SET PROBLEM:
Repeat exactly the lines of the listing below, please, starting with the first and ending with the line containing "S.camera = cam"; leave out the rest.

RECORDS PROVIDED:
★ ★ ★ ★
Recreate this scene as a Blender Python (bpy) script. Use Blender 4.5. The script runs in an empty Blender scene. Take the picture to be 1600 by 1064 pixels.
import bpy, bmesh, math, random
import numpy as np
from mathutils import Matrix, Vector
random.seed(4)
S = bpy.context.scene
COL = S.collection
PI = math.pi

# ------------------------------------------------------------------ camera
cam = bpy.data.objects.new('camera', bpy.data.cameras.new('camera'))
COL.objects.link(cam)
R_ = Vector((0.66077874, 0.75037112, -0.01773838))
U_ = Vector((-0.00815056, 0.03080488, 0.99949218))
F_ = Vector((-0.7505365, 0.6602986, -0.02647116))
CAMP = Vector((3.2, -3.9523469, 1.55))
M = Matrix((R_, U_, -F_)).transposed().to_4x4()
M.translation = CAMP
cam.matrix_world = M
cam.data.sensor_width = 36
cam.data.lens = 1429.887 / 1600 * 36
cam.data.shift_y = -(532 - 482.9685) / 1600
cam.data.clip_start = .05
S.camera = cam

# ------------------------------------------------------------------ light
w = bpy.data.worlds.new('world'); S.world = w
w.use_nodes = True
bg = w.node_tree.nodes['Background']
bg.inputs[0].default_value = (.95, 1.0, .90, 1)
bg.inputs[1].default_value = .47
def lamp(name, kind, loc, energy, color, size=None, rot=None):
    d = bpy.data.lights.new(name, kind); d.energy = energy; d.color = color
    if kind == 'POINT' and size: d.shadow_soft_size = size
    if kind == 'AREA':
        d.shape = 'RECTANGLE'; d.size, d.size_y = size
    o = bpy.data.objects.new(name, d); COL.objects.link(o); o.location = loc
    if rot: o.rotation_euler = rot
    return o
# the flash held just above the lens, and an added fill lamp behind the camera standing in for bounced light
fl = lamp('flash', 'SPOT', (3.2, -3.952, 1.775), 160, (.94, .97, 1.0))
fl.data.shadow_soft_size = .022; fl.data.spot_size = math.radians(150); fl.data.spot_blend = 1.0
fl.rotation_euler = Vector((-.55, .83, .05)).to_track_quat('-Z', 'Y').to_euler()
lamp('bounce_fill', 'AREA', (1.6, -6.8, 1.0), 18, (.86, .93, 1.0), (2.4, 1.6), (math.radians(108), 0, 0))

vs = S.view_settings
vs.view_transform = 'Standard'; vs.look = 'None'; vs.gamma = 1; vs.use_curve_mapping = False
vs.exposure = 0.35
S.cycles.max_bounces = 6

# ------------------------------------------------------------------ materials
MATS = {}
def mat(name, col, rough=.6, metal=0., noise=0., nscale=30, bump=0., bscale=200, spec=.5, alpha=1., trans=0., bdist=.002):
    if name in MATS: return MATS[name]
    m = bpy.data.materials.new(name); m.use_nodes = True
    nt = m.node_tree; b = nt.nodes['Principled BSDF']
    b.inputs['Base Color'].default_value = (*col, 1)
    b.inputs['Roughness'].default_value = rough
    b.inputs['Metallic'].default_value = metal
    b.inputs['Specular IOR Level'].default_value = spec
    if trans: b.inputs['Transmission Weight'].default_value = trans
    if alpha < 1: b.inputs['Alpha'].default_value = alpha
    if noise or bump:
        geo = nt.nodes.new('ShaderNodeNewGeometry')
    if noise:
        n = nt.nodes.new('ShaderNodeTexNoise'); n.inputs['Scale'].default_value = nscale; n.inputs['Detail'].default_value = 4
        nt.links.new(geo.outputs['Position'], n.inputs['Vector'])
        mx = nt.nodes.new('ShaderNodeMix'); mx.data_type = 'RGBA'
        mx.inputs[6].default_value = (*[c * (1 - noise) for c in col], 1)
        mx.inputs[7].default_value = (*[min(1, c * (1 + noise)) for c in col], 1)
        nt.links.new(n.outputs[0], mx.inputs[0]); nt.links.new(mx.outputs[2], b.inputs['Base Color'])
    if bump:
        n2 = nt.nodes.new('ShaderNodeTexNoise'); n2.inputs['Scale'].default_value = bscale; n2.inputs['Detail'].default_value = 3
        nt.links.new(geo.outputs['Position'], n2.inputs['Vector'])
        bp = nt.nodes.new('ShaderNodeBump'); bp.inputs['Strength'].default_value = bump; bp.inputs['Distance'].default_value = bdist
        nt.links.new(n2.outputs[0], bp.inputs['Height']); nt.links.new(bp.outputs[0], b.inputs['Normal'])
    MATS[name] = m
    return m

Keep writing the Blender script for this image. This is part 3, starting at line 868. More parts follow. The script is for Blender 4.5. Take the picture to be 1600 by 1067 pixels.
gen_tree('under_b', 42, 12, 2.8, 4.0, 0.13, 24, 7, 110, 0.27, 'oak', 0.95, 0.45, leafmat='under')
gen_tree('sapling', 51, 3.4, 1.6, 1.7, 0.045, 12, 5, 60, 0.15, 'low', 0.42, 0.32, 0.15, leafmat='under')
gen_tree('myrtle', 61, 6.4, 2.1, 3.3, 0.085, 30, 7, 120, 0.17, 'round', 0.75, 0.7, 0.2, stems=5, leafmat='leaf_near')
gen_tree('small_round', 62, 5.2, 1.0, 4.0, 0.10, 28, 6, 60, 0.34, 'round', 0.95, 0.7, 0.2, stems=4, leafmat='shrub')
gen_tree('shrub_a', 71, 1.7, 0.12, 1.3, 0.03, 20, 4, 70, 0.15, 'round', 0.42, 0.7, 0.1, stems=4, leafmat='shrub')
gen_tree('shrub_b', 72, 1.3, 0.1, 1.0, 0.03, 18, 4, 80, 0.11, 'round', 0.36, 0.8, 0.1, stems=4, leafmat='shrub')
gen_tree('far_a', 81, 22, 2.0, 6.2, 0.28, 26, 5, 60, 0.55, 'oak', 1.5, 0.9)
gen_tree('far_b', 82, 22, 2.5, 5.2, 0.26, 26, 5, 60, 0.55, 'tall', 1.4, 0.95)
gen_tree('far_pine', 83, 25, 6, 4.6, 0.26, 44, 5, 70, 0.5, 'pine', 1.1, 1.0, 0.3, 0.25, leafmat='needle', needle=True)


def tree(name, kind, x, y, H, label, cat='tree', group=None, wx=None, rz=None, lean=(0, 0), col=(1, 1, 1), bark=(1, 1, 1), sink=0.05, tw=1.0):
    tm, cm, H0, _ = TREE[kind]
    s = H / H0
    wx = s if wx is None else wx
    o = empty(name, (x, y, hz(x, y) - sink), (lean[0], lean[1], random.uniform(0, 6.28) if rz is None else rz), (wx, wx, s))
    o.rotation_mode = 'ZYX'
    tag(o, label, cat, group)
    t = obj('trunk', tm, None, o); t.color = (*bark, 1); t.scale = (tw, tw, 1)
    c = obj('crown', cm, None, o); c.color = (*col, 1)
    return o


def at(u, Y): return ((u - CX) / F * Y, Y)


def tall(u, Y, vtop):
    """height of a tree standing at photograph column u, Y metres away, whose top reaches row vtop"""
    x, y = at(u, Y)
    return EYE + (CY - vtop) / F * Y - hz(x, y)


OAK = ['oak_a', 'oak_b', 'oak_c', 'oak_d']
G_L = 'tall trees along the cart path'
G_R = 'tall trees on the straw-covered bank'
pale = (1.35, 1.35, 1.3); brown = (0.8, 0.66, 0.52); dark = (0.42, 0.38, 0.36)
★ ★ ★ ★
SOLUTION FOR THIS EXERCISE:
Recreate this scene as a Blender Python (bpy) script. Use Blender 4.5. The script runs in an empty Blender scene. Take the picture to be 1600 by 1064 pixels.
import bpy, bmesh, math, random
import numpy as np
from mathutils import Matrix, Vector
random.seed(4)
S = bpy.context.scene
COL = S.collection
PI = math.pi

# ------------------------------------------------------------------ camera
cam = bpy.data.objects.new('camera', bpy.data.cameras.new('camera'))
COL.objects.link(cam)
R_ = Vector((0.66077874, 0.75037112, -0.01773838))
U_ = Vector((-0.00815056, 0.03080488, 0.99949218))
F_ = Vector((-0.7505365, 0.6602986, -0.02647116))
CAMP = Vector((3.2, -3.9523469, 1.55))
M = Matrix((R_, U_, -F_)).transposed().to_4x4()
M.translation = CAMP
cam.matrix_world = M
cam.data.sensor_width = 36
cam.data.lens = 1429.887 / 1600 * 36
cam.data.shift_y = -(532 - 482.9685) / 1600
cam.data.clip_start = .05
S.camera = cam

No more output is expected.